Tout le monde le connaît sans savoir le nommer. Ce petit signe (†) qui impose une gravité respectueuse lorsqu'il suit le nom qu'il accompagne lui octroie tantôt un air sinistre, tantôt une solennité mesurée. L'obèle, nous dit le Robert, est ce "trait noir en forme de broche servant à signaler un passage interpolé sur les manuscrits anciens", c'est-à-dire pour indiquer un extrait introduit dans une œuvre à laquelle il n'appartient pas. C'est à cet usage que saint Jérôme recourt dans sa traduction de la Bible, imitant Origène dans l'insert de textes étrangers au texte original. Robert Estienne signale ainsi l'usage du signe diacritique dans son édition de la Vulgate en 1540 :
Imitant Origène et Jérôme, nous avons utilisé l’obèle, c’est-à-dire, une petite pique, et l’astérisque, c’est-à-dire, une petite étoile. L’obèle indique qu’une chose doit être amputée et critiquée, car elle ne se trouve ni dans les manuscrits anciens ni dans les livres hébraïques ou grecs authentiques. En revanche, l’astérisque signale une chose venant des anciens codex latins, hébraïques et grecs qui manque dans la traduction commune. (Trad. Eran Shuali)
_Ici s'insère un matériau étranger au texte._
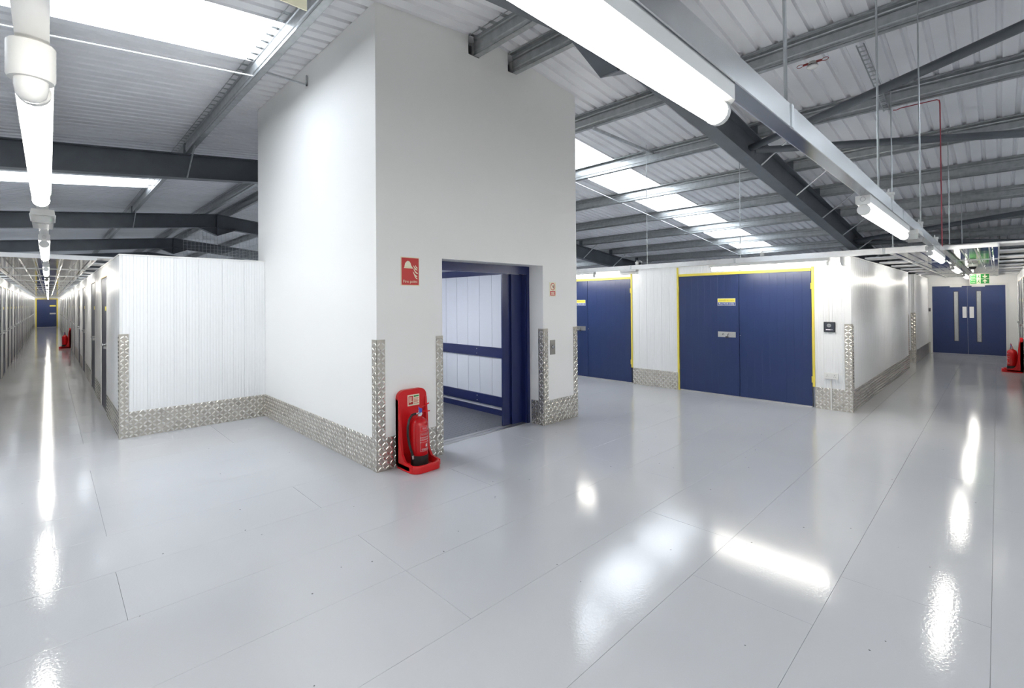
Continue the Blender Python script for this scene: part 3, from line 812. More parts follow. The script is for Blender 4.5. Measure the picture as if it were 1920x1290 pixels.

L'usage reste de mise dans la critique contemporaine de textes anciens pour signaler un passage contesté, qu'il encadre de deux †. Dérivé du grec ὀϐελός / obelos, c'est-à-dire broche, l'obel ou obèle partage son étymologie avec l'obélisque, littéralement "petite broche" ; loin de celle, donc, qui trône place de la Concorde à Paris. Si la typographie rattache l'obèle à la dague ou au poignard, sa forme, qui se rapproche de la croix latine, signale également une information relative à la mort. Utilisée à la suite d'un nom, elle indique ainsi le décès de la personne qu'elle désigne.